Ranking Z-numbers with an improved ranking method for generalized fuzzy numbers

Z-number, a new concept describes both the restriction and the reliability of evaluation, is more applicable than fuzzy numbers in the fields of decision making, risk assessment etc. However, how to deal with the restriction and the reliability properly is still a problem which is discussed few and inadequately in the existing literatures. In this paper, firstly, a new improved method for ranking generalized fuzzy numbers where the weight of centroid points, degrees of fuzziness and the spreads of fuzzy numbers are taken into consideration is proposed, which can overcome some drawbacks of exiting methods and is very efficient for evaluating symmetric fuzzy numbers and crisp numbers.
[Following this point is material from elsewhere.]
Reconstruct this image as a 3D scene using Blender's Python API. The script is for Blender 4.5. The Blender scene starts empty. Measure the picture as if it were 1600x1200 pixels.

Then, a procedure for evaluating Z-numbers with the method for ranking generalized fuzzy numbers is presented, which considers the status of two parts ((A , B )) of Z-numbers and gives the principles of ranking Z-numbers. The main advantage of the proposed method is utilization of Z-numbers which can express more vague information compared with the fuzzy number. In addition, instead of converting B to a crisp number as the existing methods of ranking Z-numbers did, the proposed method retains the fuzzy information of B which can reduce the loss of information. Finally, several numerical examples are provided to illustrate the superiority and the rationality of the proposed procedure.